I go back and sit with Yochem and her daughter Madalyn, who took her mother’s arm and helped her walk Blucher’s paths this misty dawn morning. Yochem has settled into a camp chair under the trees. Also along is my dad, DeWitt Harvey, a longtime hunter and birder who introduced me to the outdoors and helped me see that those two pursuits are by no means incompatible.
Another of Yochem’s many old friends, Frank Bachman, sidles up. They hear a great kiskadee, sparking talk about the many changes they’ve seen over the decades.
“There are kiskadees all over town now,” Yochem says, referring to a bird historically confined to the Rio Grande Valley.
“Who would have thought it,” Bachman responds, shaking his head with a smile.
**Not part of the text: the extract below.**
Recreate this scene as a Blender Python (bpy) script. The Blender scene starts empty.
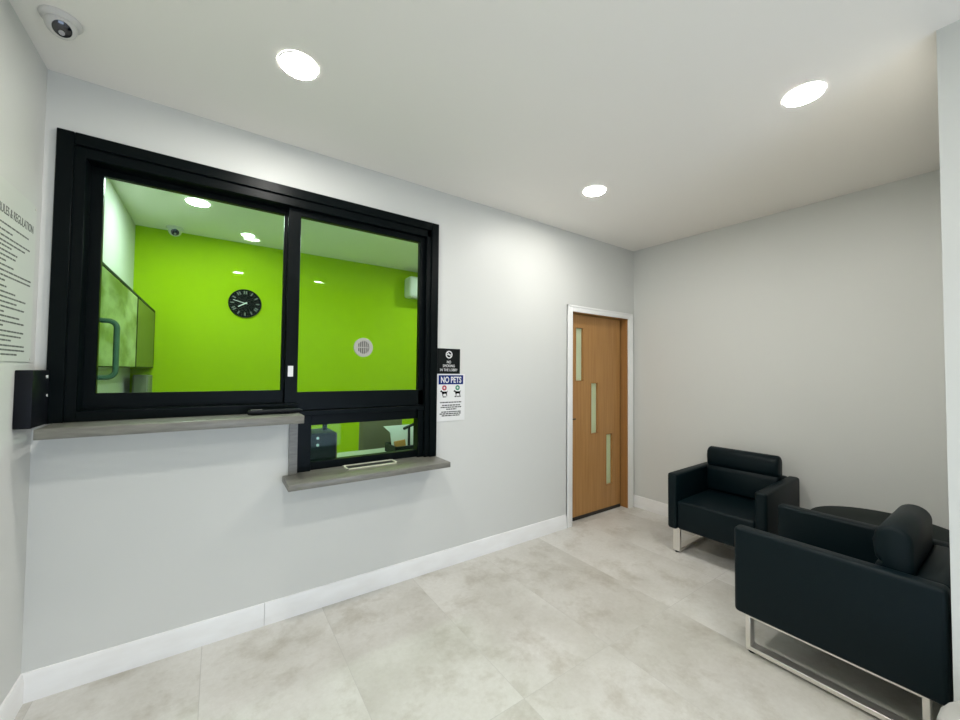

Then his mobile phone quacks like a duck (his son-in-law downloaded a bird call ringtone), and he turns away to take the call.
We see a yellow-breasted chat. Like the bunting, it’s a migrant seen here only in spring and fall. The hot birding doesn’t stop at Blucher Park. Later that day at my parents’ home nearby, we saw scores of rose-breasted grosbeaks and indigo buntings around their feeders. To my surprise, I saw a Baltimore oriole muscle a swarm of hummingbirds out of the way and stick its big bill into a hole in the feeder to drink nectar. The Texas fallout of April 2013 was truly a spectacle.
In his May 6 outdoor column the next week, Sikes wrote: “Longtime birder Mel Cooksey, author of A Birder’s Guide to the Texas Coast, said this is the most dramatic migration event in the Coastal Bend since at least the mid-1990s.”
In her column on the same day, Yochem wrote: “I am so excited I can barely write. For almost a week, since the little norther blew in, bringing with it (at my house) 4 inches of rain, we have had an old-fashioned fallout of migrating birds. People have called from all over the area.”
And they will continue to call the “bird lady” of Corpus Christi, old friends and excited young birder fledglings, reporting odd sightings and news of the wild, as long as Phyllis Yochem keeps writing.